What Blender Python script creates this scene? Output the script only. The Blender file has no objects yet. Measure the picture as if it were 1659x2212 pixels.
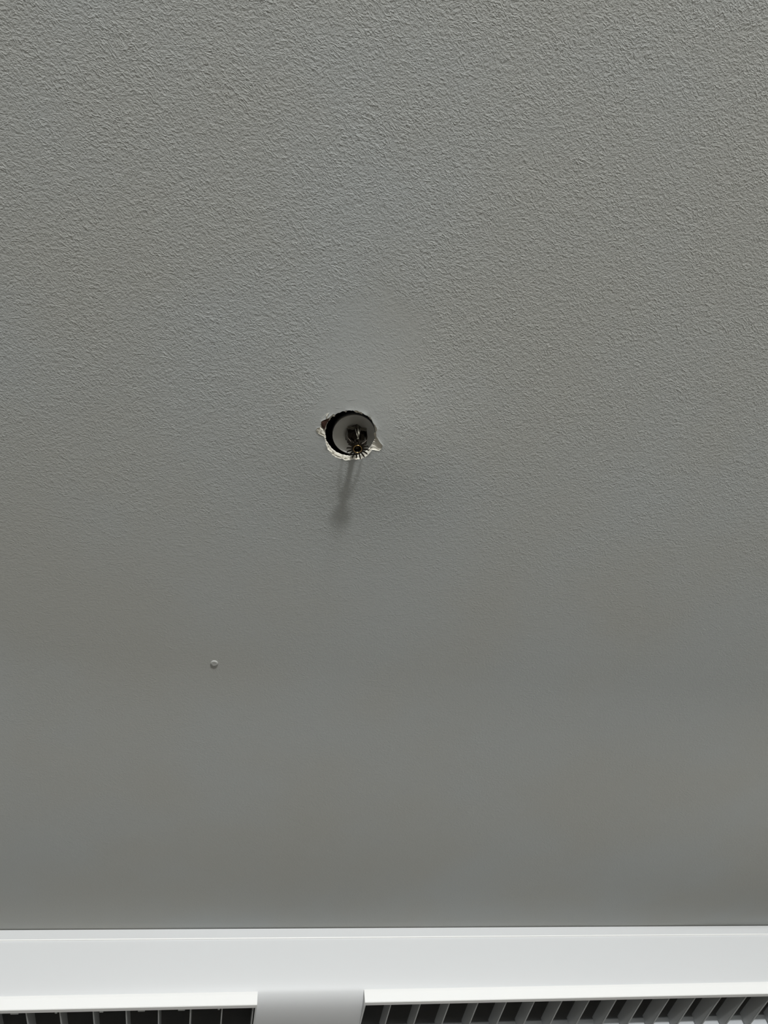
import bpy, bmesh, math, random
from mathutils import Vector, Matrix, noise
random.seed(7)
S = bpy.context.scene
C = S.collection
CEIL = 2.40                                   # ceiling height; the photographer holds the phone 0.78 m below it
EYE = Vector((0, 0, CEIL - 0.78))

# ------------------------------------------------------------------ camera
F, CX, CY = 1600.0, 829.5, 1106.0
AX = Vector((0.98408393, 0.08260298, 0.157339))       # world x, y, z seen in (right, down, forward)
AY = Vector((-0.15070268, 0.85711189, 0.49259304))
AZ = Vector((-0.09416748, -0.50846431, 0.85591853))
cd = bpy.data.cameras.new('camera'); cam = bpy.data.objects.new('camera', cd); C.objects.link(cam)
right = Vector((AX[0], AY[0], AZ[0])); down = Vector((AX[1], AY[1], AZ[1])); fwd = Vector((AX[2], AY[2], AZ[2]))
m = Matrix((right, -down, -fwd)).transposed().to_4x4(); m.translation = EYE
cam.matrix_world = m
cd.sensor_fit = 'HORIZONTAL'; cd.sensor_width = 36; cd.lens = F / 1659 * 36; cd.clip_start = 0.01
S.camera = cam

def at(px, py, dz=0.0):
    """point of the horizontal plane dz above the ceiling surface seen at a pixel"""
    c = Vector((px - CX, py - CY, F))
    r = Vector((AX.dot(c), AY.dot(c), AZ.dot(c)))
    return EYE + r * ((0.78 + dz) / r.z)

# ------------------------------------------------------------------ light
w = bpy.data.worlds.new('world'); S.world = w; w.use_nodes = True
w.node_tree.nodes['Background'].inputs[0].default_value = (0.6, 0.68, 0.8, 1)
w.node_tree.nodes["Background"].inputs[1].default_value = 0.3

def area(name, loc, target, sx, sy, power, col, spread=180):
    l = bpy.data.lights.new(name, 'AREA'); l.shape = 'RECTANGLE'; l.size = sx; l.size_y = sy
    l.energy = power; l.color = col; l.spread = math.radians(spread)
    o = bpy.data.objects.new(name, l); C.objects.link(o); o.location = loc
    o.rotation_euler = (Vector(target) - Vector(loc)).to_track_quat('-Z', 'Y').to_euler()
    return o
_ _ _
Task to carry out -
In the data above, please extract the lines from the first one through the line with "return EYE + r * ((0.78 + dz) / r.z)", exactly, and keep pictures out.

Complete response -
What Blender Python script creates this scene? Output the script only. The Blender file has no objects yet. Measure the picture as if it were 1659x2212 pixels.
import bpy, bmesh, math, random
from mathutils import Vector, Matrix, noise
random.seed(7)
S = bpy.context.scene
C = S.collection
CEIL = 2.40                                   # ceiling height; the photographer holds the phone 0.78 m below it
EYE = Vector((0, 0, CEIL - 0.78))

# ------------------------------------------------------------------ camera
F, CX, CY = 1600.0, 829.5, 1106.0
AX = Vector((0.98408393, 0.08260298, 0.157339))       # world x, y, z seen in (right, down, forward)
AY = Vector((-0.15070268, 0.85711189, 0.49259304))
AZ = Vector((-0.09416748, -0.50846431, 0.85591853))
cd = bpy.data.cameras.new('camera'); cam = bpy.data.objects.new('camera', cd); C.objects.link(cam)
right = Vector((AX[0], AY[0], AZ[0])); down = Vector((AX[1], AY[1], AZ[1])); fwd = Vector((AX[2], AY[2], AZ[2]))
m = Matrix((right, -down, -fwd)).transposed().to_4x4(); m.translation = EYE
cam.matrix_world = m
cd.sensor_fit = 'HORIZONTAL'; cd.sensor_width = 36; cd.lens = F / 1659 * 36; cd.clip_start = 0.01
S.camera = cam

def at(px, py, dz=0.0):
    """point of the horizontal plane dz above the ceiling surface seen at a pixel"""
    c = Vector((px - CX, py - CY, F))
    r = Vector((AX.dot(c), AY.dot(c), AZ.dot(c)))
    return EYE + r * ((0.78 + dz) / r.z)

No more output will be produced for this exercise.